Era 2011, una sentencia de la Suprema Corte de Justicia, cuya deliberación duró escasos cinco minutos confirmaba la petición hecha por el Ministerio de Justicia de expulsar del país a la organización civil Human Rights Watch. Su expulsión no hacía más que poner una piedra más en la barrera construida contra las organizaciones de la sociedad civil. Por un largo tiempo, el gobierno de Uzbequiztán llevó a cabo una campaña de desprestigio y hostigamiento contra las organizaciones sociales acusándolas de conspirar contra el gobierno y, en diversos casos incluso, de planear golpes de Estado.

Era 2010 y Hugo Chávez impulsaba a través de su mayoría oficialista en la Asamblea Nacional la aprobación de una legislación que prohibía a organizaciones no gubernamentales recibir recursos provenientes del extranjero. Esta prohibición era expresa para aquellas organizaciones dedicadas a promover derechos políticos (como el de votar y ser votado). La justificación: defender la soberanía nacional de Venezuela contra la “injerencia extranjera”. Sin embargo, la campaña de descrédito contra las organizaciones civiles en Venezuela había comenzado desde hacía al menos 6 años, cuando Chavez llevaba 4 años en el poder.

En 2017, se emitió la llamada “Ley contra el odio”, una legislación que es utilizada en Venezuela para silenciar voces críticas del gobierno y defensores de derechos humanos lo cual, aunado a las restricciones al financiamiento han mermado la capacidad de actuación de las organizaciones limitando su posibilidad de colaborar y continuar ayudando a la ciudadanía.

En Bolivia, bajo el mandato de Evo Morales ocurrió algo muy similar. Luego de años de constantes ataques a las organizaciones de la sociedad civil, hostigamiento, restricciones y limitaciones, el gobierno cambió las reglas para tomar el control del financiamiento que reciben. En este control se incluyeron organizaciones internacionales, pero también iglesias e incluso organizaciones de campesinos opositores. Entre las acusaciones repetidas hasta el hartazgo por Evo Morales estaban, la supuesta complicidad de las organizaciones con la oposición para derrocar su gobierno. El caso de Morales es aún más paradigmático por haber acusado incluso a organizaciones de campesinos, de indígenas, de activistas ambientales que se pronunciaban contra la petrolización de la economía, y por supuesto, de activistas de derechos humanos.

La historia se repite en el Ecuador de Rafael Correa, en Hungría con Orbán, en la Argentina de los Kirchner. La paradoja es que la mayoría de estos autócratas se apoyaron en el llamado “Tercer Sector” para alcanzar el poder. Una supuesta coincidente visión de izquierda les permitió a muchas organizaciones civiles apoyar a quien pocos años después se convertiría en su verdugo. Primero las critican en medios, luego las acusan abiertamente de conspirar y después comienzan las restricciones financieras, las auditorías, los hostigamientos hasta forzar su cierre o su salida del país según sea el caso.

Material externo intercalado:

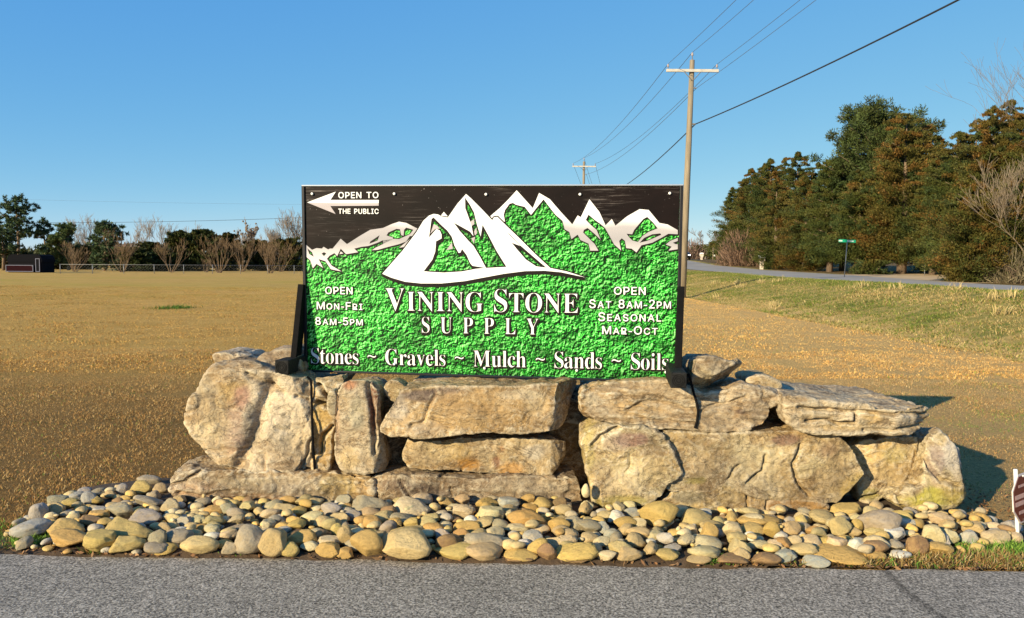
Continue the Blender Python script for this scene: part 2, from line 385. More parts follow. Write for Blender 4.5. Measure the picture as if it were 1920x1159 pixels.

Sólo aquellos países con tintes autoritarios atentan contra la sociedad civil organizada; desaparecerla debilita enormemente a la democracia en cualquier país y deja vulnerables a sus ciudadanos. La propuesta de restringir el financiamiento que reciben las organizaciones civiles en México a través de donaciones, tiene un cariz muy parecido. La línea discursiva es la misma: la crítica, las acusaciones, el hostigamiento. El ataque a la democracia en México tiene en este un nuevo y triste capítulo. Evitemos que nuestra sociedad civil se convierta en una sociedad prohibida.